Bowl with incised lines below the rim

  • Stoneware with wood-ash glaze
  • 15.6 cm
  • 1075-1250, Angkor period
  • Origin: Cambodia or Northeast Thailand
  • Gift of Victor and Takako Hauge
  • S1996.175

Published References

1. Lawton, Thomas, and Thomas W. Lentz. 1988. Beyond the Legacy: Anniversary Acquisitions for the Freer Gallery of Art and the Arthur M. Sackler Gallery. Washington, D.C.: Smithsonian Institution Press, 208–211.

2. Cort, Louise Allison, Massumeh Farhad, and Ann C. Gunter. 2000. Asian Traditions in Clay: The Hauge Gifts. Washington, D.C.: Freer Gallery of Art and Arthur M. Sackler Gallery, 148 (illus.), no. 70.

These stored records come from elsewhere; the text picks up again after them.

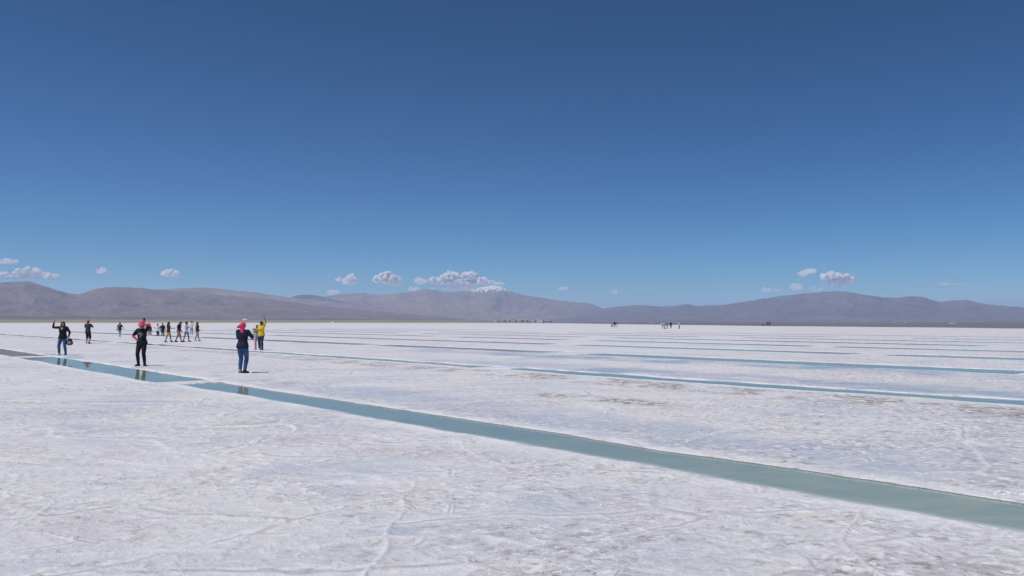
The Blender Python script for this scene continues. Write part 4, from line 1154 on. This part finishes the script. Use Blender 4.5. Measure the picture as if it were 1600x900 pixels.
# low houses of the far settlement
def house(px, d, w_, dp, h_, pl, rf, lab, gable=True, rz=0.0):
    x, y, z = far_pt(px, d)
    root = empty('small_house', (x, y, z), rz - 0.6)
    root.scale = (1.35, 1.35, 1.35)
    tag(root, lab, 'house', 'low houses of the far settlement')
    bm = bmesh.new(); box(bm, (0, 0, h_ / 2), (w_, dp, h_))
    if gable:
        a = [bm.verts.new((sx * w_ / 2, sy * dp / 2, h_)) for sx, sy in ((-1, -1), (-1, 1), (1, -1), (1, 1))]
        t = [bm.verts.new((sx * w_ / 2, 0, h_ + dp * 0.16)) for sx in (-1, 1)]
        bm.faces.new((a[0], a[1], t[0])); bm.faces.new((a[3], a[2], t[1]))
    bobj('wall', bm, PLASTER[pl], root)
    bm = bmesh.new()
    if gable:
        e = 0.35; th = 0.10
        for sy in (-1, 1):
            p = [(-w_ / 2 - e, sy * (dp / 2 + e), h_ - e * 0.32 + 0.03), (w_ / 2 + e, sy * (dp / 2 + e), h_ - e * 0.32 + 0.03), (w_ / 2 + e, 0, h_ + dp * 0.16 + 0.03), (-w_ / 2 - e, 0, h_ + dp * 0.16 + 0.03)]
            lo = [bm.verts.new(q) for q in p]; hi = [bm.verts.new((q[0], q[1], q[2] + th)) for q in p]
            bm.faces.new(lo); bm.faces.new(hi[::-1])
            for i in range(4): bm.faces.new((lo[i], lo[(i + 1) % 4], hi[(i + 1) % 4], hi[i]))
    else:
        box(bm, (0, 0, h_ + 0.11), (w_ + 0.4, dp + 0.4, 0.2))
    bobj('roof', bm, rf, root)
    bm = bmesh.new(); box(bm, (-w_ * 0.08, -dp / 2 - 0.02, 1.05), (0.95, 0.08, 2.1)); bobj('door', bm, WOOD, root)
    for xx in (-w_ * 0.32, w_ * 0.22, w_ * 0.38):
        bm = bmesh.new(); box(bm, (xx, -dp / 2 - 0.02, 1.55), (1.0, 0.08, 0.95)); wn_ = bobj('window', bm, GLASS_D, root)
        bm = bmesh.new(); box(bm, (xx, -dp / 2 - 0.05, 1.03), (1.2, 0.16, 0.07)); bobj('sill', bm, PLASTER[0], wn_)
hs = [(775, 2000, 8, 6, 3.2, 0, TIN, 'white cottage standing alone at the left end of the settlement', True, 0.1),
      (786, 2150, 9, 6, 3.0, 3, TIN_D, 'grey cottage with rust roof second from the left end of the settlement', True, 0.0),
      (795, 2200, 10, 7, 3.1, 3, TIN, 'grey cottage with tin roof left of the pink houses', True, -0.2),
      (803, 2000, 9, 7, 4.4, 2, TIN_D, 'tall pink house at the left of the pink row', False, 0.1),
      (811, 2050, 14, 7, 3.4, 2, TIN, 'long pink house in the middle of the pink row', True, 0.0),
      (820, 2100, 11, 7, 3.3, 2, TIN_D, 'pink house with rust roof at the right of the pink row', True, 0.1),
      (827, 2250, 10, 7, 3.2, 1, TIN_D, 'adobe house between the pink row and the white sheds', True, 0.0),
      (834, 1960, 7, 6, 4.6, 0, TIN, 'tall white block at the left of the white sheds', False, 0.0),
      (840.5, 2000, 11, 8, 4.2, 0, TIN, 'white shed with tin roof in the middle of the white sheds', True, 0.0),
      (846, 1950, 9, 7, 5.0, 0, WHITE_P, 'bright white block, biggest of the white sheds', False, 0.05),
      (852, 2050, 7, 6, 3.0, 0, TIN, 'small low white shed at the right end of the settlement', True, 0.2),
      (858, 2300, 8, 6, 2.8, 1, TIN_D, 'small adobe hut beyond the right end of the white sheds', True, 0.0)]
for h_ in hs: house(*h_)

# ================================================================ clouds (outside the haze)
DC = 16000.0
KC = 30000.0 / DC
k = NT('cloud_vapour')
tc = k.n('ShaderNodeTexCoord').outputs['Object']
cn = k.noise(tc, 0.0075 * KC, 5, 0.6, 0.3)
den = k.math('MULTIPLY', k.ramp(cn, 0.33, 0.52), 0.085 * KC)
pv = k.n('ShaderNodeVolumePrincipled', {'Color': (1.0, 1.0, 1.0, 1), 'Density': den, 'Anisotropy': 0.0})
k.t.links.new(pv.outputs[0], k.out.inputs['Volume'])
CLOUD = k.mat
k = NT('thin_cloud_vapour')
tc = k.n('ShaderNodeTexCoord').outputs['Object']
cn = k.noise(tc, 0.009 * KC, 5, 0.6, 0.3)
den = k.math('MULTIPLY', k.ramp(cn, 0.33, 0.56), 0.020 * KC)
pv = k.n('ShaderNodeVolumePrincipled', {'Color': (1.0, 1.0, 1.0, 1), 'Density': den, 'Anisotropy': 0.0})
k.t.links.new(pv.outputs[0], k.out.inputs['Volume'])
CLOUD_T = k.mat
def cloud(puffs, lab, thin=False, seed=0):
    """puffs: (x px, y px, half width px, half height px) as seen from the salt works"""
    rs = random.Random(seed)
    sc = DC / F_PX
    cx = sum(p[0] for p in puffs) / len(puffs); cyy = sum(p[1] for p in puffs) / len(puffs)
    wx0 = (cx - 800) * sc; wz0 = (503.5 - cyy) * sc
    G = Geo()
    for (px, py, hw_, hh_) in [(a, b, c * 1.12, d_ * 1.3) for a, b, c, d_ in puffs]:
        n_ = max(14, int(hw_ * 2.6))
        for i in range(n_):
            u = rs.uniform(-1, 1); env = math.sqrt(1 - u * u)
            v = rs.uniform(-0.55, 1.0) * env
            r_ = hh_ * rs.uniform(0.22, 0.42) * (0.6 + 0.4 * env)
            c = Vector(((px - cx + u * (hw_ - r_ * 0.8)) * sc, rs.uniform(-1, 1) * min(hw_, 1.6 * hh_) * sc * 0.5 * env, (cyy - py + v * (hh_ - r_ * 0.6)) * sc))
            G.ell(c, (r_ * sc * rs.uniform(1.0, 1.4), r_ * sc * 1.2, r_ * sc * rs.uniform(0.85, 1.05)), None, 14, 9)
        G.ell(Vector(((px - cx) * sc, 0, (cyy - py - hh_ * 0.15) * sc)), (hw_ * 0.75 * sc, hh_ * 0.7 * sc, hh_ * 0.42 * sc), None, 20, 10)
    o = G.build('cloud', CLOUD_T if thin else CLOUD, None, (20.0 if not thin else 18.0) / KC, 1)
    me = o.data
    co = np.empty(len(me.vertices) * 3, np.float32); me.vertices.foreach_get('co', co); co = co.reshape(-1, 3).astype(float)
    no = np.empty(len(me.vertices) * 3, np.float32); me.vertices.foreach_get('normal', no); no = no.reshape(-1, 3)
    co *= KC
    d = 42 * fbm(co[:, 0] / 130 + co[:, 1] / 210, co[:, 2] / 120 + co[:, 1] / 170, 4, seed, 0.55)
    co = (co + no * d[:, None]) / KC
    me.vertices.foreach_set('co', co.astype(np.float32).ravel()); me.update()
    o.location = (wx0, DC, H_CAM + wz0)
    tag(o, lab, 'cloud', 'small clouds low over the mountains')
cl = [([(8, 409, 18, 4.5)], 'small flat cloud cut by the left edge of the sky', True),
      ([(12, 431, 26, 6), (45, 428.5, 22, 8), (72, 432, 20, 5)], 'long white cloud over the dark mountain at far left', False),
      ([(157, 424, 8, 5)], 'faint wisp between the long left cloud and a small puff', True),
      ([(266, 428.5, 14, 6.5)], 'small compact white puff above the left range', False),
      ([(528, 437, 6, 4)], 'tiny puff touching the left side of a rounded cloud', True),
      ([(546, 440, 12, 6), (548, 433.5, 7, 5)], 'rounded cloud left of the peaked cloud', False),
      ([(521, 458, 10, 5)], 'small low puff sitting on the ridge line', True),
      ([(604, 438, 22, 7), (602, 430, 12, 6), (620, 442, 9, 6)], 'peaked white cloud right of the rounded cloud', False),
      ([(658, 440, 10, 6)], 'loose puff left of the big cloud over the snow', True),
      ([(680, 439, 10, 6), (703, 433, 14, 7.5), (704, 441, 20, 6), (733, 433.5, 13, 7.5), (739, 441, 17, 7), (754, 440, 12, 6), (769, 442, 12, 3.5), (783, 443, 7, 2)], 'biggest cloud, hanging over the snowy peak', False),
      ([(712, 450, 34, 4.5)], 'pale veil of cloud between the biggest cloud and the ridge', True),
      ([(648, 453, 11, 4)], 'thin low cloud behind the ridge under the loose puff', True),
      ([(879, 451, 9, 3.5)], 'tiny flat cloud right of the snowy peak', True),
      ([(960, 456.5, 6, 3.5)], 'tiny round cloud over the gap between the mountain ranges', True),
      ([(1199, 453, 8, 4), (1214, 454, 7, 3)], 'pair of faint puffs over the left shoulder of the right range', True),
      ([(1245, 450, 10, 5.5)], 'small puff just left of the right summit', True),
      ([(1276, 452, 9, 4)], 'faint puff resting on the right summit', True),
      ([(1255, 428, 8, 5), (1267, 424, 9, 5)], 'slanting cloud up left of the larger right cloud', True),
      ([(1300, 433, 16, 7), (1318, 438, 16, 8), (1308, 443, 16, 5)], 'larger white cloud above the right summit', False),
      ([(1480, 444, 13, 3.5), (1500, 445, 9, 2)], 'thin streak of cloud at far right', True)]
for i, (p, lab, th) in enumerate(cl): cloud(p, lab, th, 100 + i)
bpy.context.view_layer.update()

# ---------------------------------------------------------------- loose salt lumps at the bank of the long pool
def lump(px, py, r_, lab, seed):
    x, y = gp(px, py); z = ground_z(x, y)
    rs = random.Random(seed)
    bm = bmesh.new(); bmesh.ops.create_icosphere(bm, subdivisions=3, radius=1.0)
    dirs = [Vector((rs.gauss(0, 1), rs.gauss(0, 1), rs.gauss(0, 1))).normalized() for _ in range(11)]
    lim = [rs.uniform(0.55, 0.92) for _ in dirs]
    for v in bm.verts:                                   # chop the ball into a faceted crystal lump
        c = v.co.copy(); sc = 1.0
        for d_, l_ in zip(dirs, lim):
            q = c.dot(d_)
            if q * sc > l_: sc = l_ / q
        v.co = c * sc * r_
        v.co.z *= 0.7
    me = bpy.data.meshes.new('salt_lump'); bm.to_mesh(me); bm.free(); me.materials.append(LUMP)
    o = bpy.data.objects.new('salt_lump', me); COL.objects.link(o); o.location = (x, y, z + r_ * 0.25); o.rotation_euler = (0, 0, rs.uniform(0, 6))
    tag(o, lab, 'salt lump', 'loose salt lumps by the long pool')
LUMP = paint('salt_crystal', (0.88, 0.88, 0.90), 0.45)
rs = random.Random(12)
for i in range(13):
    lump(1572 + rs.gauss(0, 11), 771 + rs.gauss(0, 2.0), rs.uniform(0.008, 0.026), 'white salt lump in the cluster by the far bank at the right edge', i)
for i in range(6):
    lump(1350 + rs.gauss(0, 9), 744 + rs.gauss(0, 1.5), rs.uniform(0.008, 0.020), 'white salt lump in the small cluster left of the bigger bank cluster', 40 + i)
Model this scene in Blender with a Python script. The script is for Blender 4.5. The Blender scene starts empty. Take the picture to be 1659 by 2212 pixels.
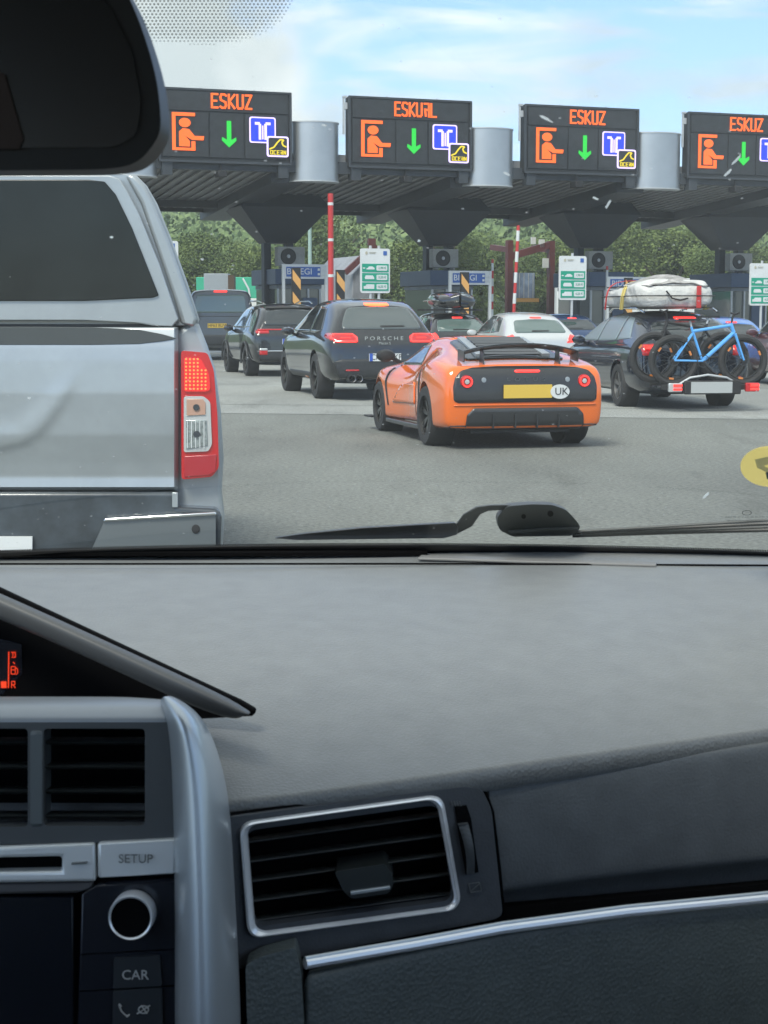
import bpy, bmesh, math, random
from mathutils import Vector, Matrix
from mathutils.bvhtree import BVHTree
from mathutils.geometry import tessellate_polygon
random.seed(7)
R = math.radians
SC = bpy.context.scene
COL = SC.collection
# ------------------------------------------------------------ camera, sky, sun, exposure
F, CU, CV, H = 3600.0, 829.5, 1106.0, 1.4          # focal length and centre in a 1659x2212 frame, eye height
PITCH = math.atan(426 / F)
cam_d = bpy.data.cameras.new('camera'); cam = bpy.data.objects.new('camera', cam_d); COL.objects.link(cam)
cam.location = (0, 0, H); cam.rotation_euler = (math.pi / 2 - PITCH, 0, 0)
cam_d.sensor_fit = 'VERTICAL'; cam_d.sensor_height = 36; cam_d.lens = 36 * F / 2212
cam_d.clip_start = 0.05; cam_d.clip_end = 3000
cam_d.dof.use_dof = True; cam_d.dof.focus_distance = 16; cam_d.dof.aperture_fstop = 50
SC.camera = cam
SUN_EL, SUN_ROT = R(50), R(204)
W = bpy.data.worlds.new('World'); SC.world = W; W.use_nodes = True
nt = W.node_tree; nt.nodes.clear()
def N(t, ty, **kw):
    n = t.nodes.new(ty)
    for k, v in kw.items(): setattr(n, k, v)
    return n
out = N(nt, 'ShaderNodeOutputWorld'); bg = N(nt, 'ShaderNodeBackground'); bg.inputs[1].default_value = 0.105
sky = N(nt, 'ShaderNodeTexSky', sky_type='NISHITA'); sky.sun_disc = False
sky.sun_elevation = SUN_EL; sky.sun_rotation = SUN_ROT; sky.dust_density = .6; sky.ozone_density = 3.5
tc = N(nt, 'ShaderNodeTexCoord')
# wispy layer: stretched noise;  heap cloud: billowy noise limited to one part of the sky
mp = N(nt, 'ShaderNodeMapping'); mp.inputs['Scale'].default_value = (4.0, 4.0, 22.0); mp.inputs['Rotation'].default_value = (0, R(8), 0)
nz = N(nt, 'ShaderNodeTexNoise'); nz.inputs['Scale'].default_value = 1.6; nz.inputs['Detail'].default_value = 9; nz.inputs['Roughness'].default_value = .58; nz.inputs['Distortion'].default_value = .5
rp = N(nt, 'ShaderNodeValToRGB'); rp.color_ramp.elements[0].position = .48; rp.color_ramp.elements[1].position = .64
nt.links.new(tc.outputs['Generated'], mp.inputs[0]); nt.links.new(mp.outputs[0], nz.inputs[0]); nt.links.new(nz.outputs[0], rp.inputs[0])
n2 = N(nt, 'ShaderNodeTexNoise'); n2.inputs['Scale'].default_value = 9; n2.inputs['Detail'].default_value = 9; n2.inputs['Roughness'].default_value = .55
nt.links.new(tc.outputs['Generated'], n2.inputs[0])
dv = N(nt, 'ShaderNodeVectorMath', operation='DISTANCE'); dv.inputs[1].default_value = (-.125, .98, .135)
nt.links.new(tc.outputs['Generated'], dv.inputs[0])
ma = N(nt, 'ShaderNodeMath', operation='MULTIPLY_ADD'); ma.inputs[1].default_value = .16; ma.inputs[2].default_value = -.08
nt.links.new(n2.outputs[0], ma.inputs[0])
ad = N(nt, 'ShaderNodeMath', operation='ADD'); nt.links.new(dv.outputs['Value'], ad.inputs[0]); nt.links.new(ma.outputs[0], ad.inputs[1])
r2 = N(nt, 'ShaderNodeValToRGB'); r2.color_ramp.elements[0].position = .075; r2.color_ramp.elements[0].color = (1, 1, 1, 1)
r2.color_ramp.elements[1].position = .105; r2.color_ramp.elements[1].color = (0, 0, 0, 1)
nt.links.new(ad.outputs[0], r2.inputs[0])
mx = N(nt, 'ShaderNodeMath', operation='MAXIMUM'); mw = N(nt, 'ShaderNodeMath', operation='MULTIPLY'); mw.inputs[1].default_value = .8
nt.links.new(rp.outputs[0], mw.inputs[0]); nt.links.new(mw.outputs[0], mx.inputs[0]); nt.links.new(r2.outputs[0], mx.inputs[1])
# unseen cloud cover added overhead to whiten the ambient light
sx = N(nt, 'ShaderNodeSeparateXYZ'); nt.links.new(tc.outputs['Generated'], sx.inputs[0])
mo_ = N(nt, 'ShaderNodeMapRange'); mo_.inputs['From Min'].default_value = .24; mo_.inputs['From Max'].default_value = .5; mo_.inputs['To Max'].default_value = .85; nt.links.new(sx.outputs[2], mo_.inputs[0])
mx_ = N(nt, 'ShaderNodeMath', operation='MAXIMUM'); nt.links.new(mx.outputs[0], mx_.inputs[0]); nt.links.new(mo_.outputs[0], mx_.inputs[1]); mx = mx_
cr = N(nt, 'ShaderNodeValToRGB')
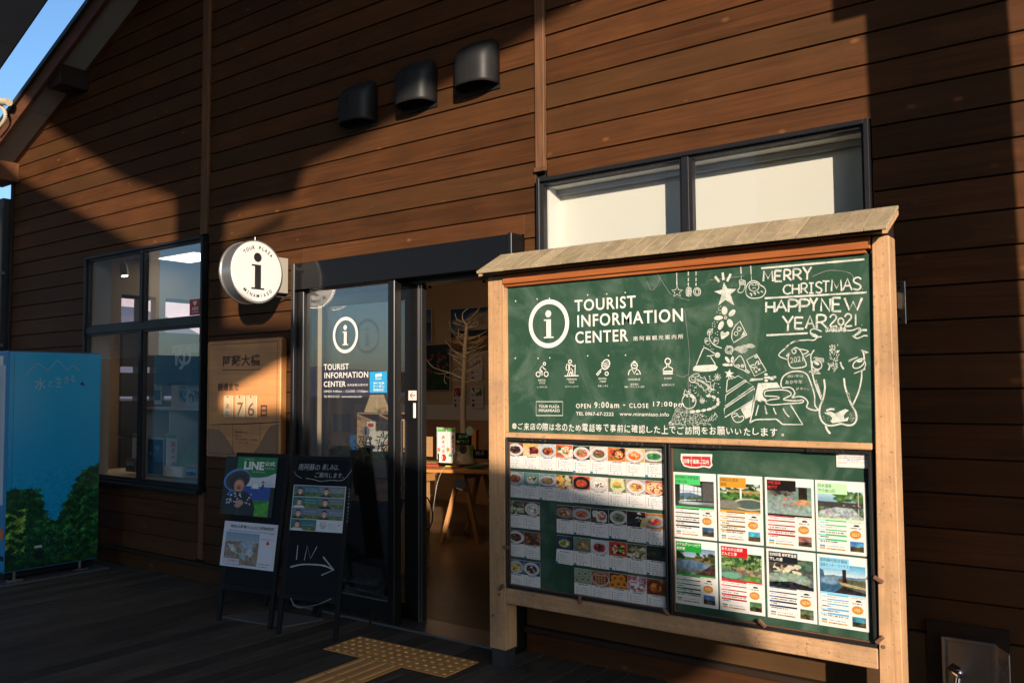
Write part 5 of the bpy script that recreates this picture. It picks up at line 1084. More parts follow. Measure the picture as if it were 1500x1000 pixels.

3. Cort, Louise Allison (translated by Tabata Yukitsugu). 2002. "Kumeeru tōki—Hauge korekushon wo chūshin to shita Kumeeru tōki no kenkyū (Khmer ceramics—research on Khmer ceramics centering on the Hauge collection)." Tōnan Ajia kōkogaku [Journal of Southeast Asian Archaeology] (Journal of the Japan Society of Southeast Asian Archaeology) 22: 165, cat. no. 70.

Curatorial Remarks

1. (Victor Hauge, November 1996) Light-green-glazed bowl with two grooves below rim.

2. (Louise Cort, 18 January 1999) A measured drawing of this vessel was prepared by Tatsumi Jun'ichiro on 12 November 1997 as part of the Nara National Research Institute for Cultural Properties survey of the Hauge collection of Khmer ceramics.

3. (Louise Cort, 7 June 1999) With the two grooves incised just below the outside edge of the rim and the plan, incurving base, this bowl suggests a particularly close relationship to a bronze prototype.  Related bronze bowls are on view in the National Museum, Phnom Penh; see Nezu Bijitsukan ed. 1993, 124, figs. 17–19, nos. 140–146 for bronze-alloy (sahari in Japanese) vessels identified in this publication as Cambodian, from Japanese heirloom collections, most with narrow bands of incised decor just below the rim.

Nezu Bijutsukan (Nezu Institute of Fine Arts), ed. 1993. Nanban, shimamono; Nankai hakurai no chato (Nanban and Shimamono: Exported Southeast-Asian Ceramics for Japan—16th–17th century). Tokyo: Nezu Bijutsukan.

4. (Louise Cort, 16 January 2017) Changed Date from 11th-13th century to 1075-1250, following Desbat's revised chronology based on excavations in the Angkor area over the past two decades (Desbat 2011, 26). Evidence for green-glazed Buriram-type bowls (distinguished by the formation of the base) at Angkor-area sites begins in the late 12th century but may date to the beginning of the 12th century, coinciding with the end of production of green-glazed "Kulen" wares in the Angkor area (Desbat 2011, 15-16).

Armand Desbat. 2011. Pour une revision de la chronologie des gres khmers. Aseanie 27 (juin), 11-34.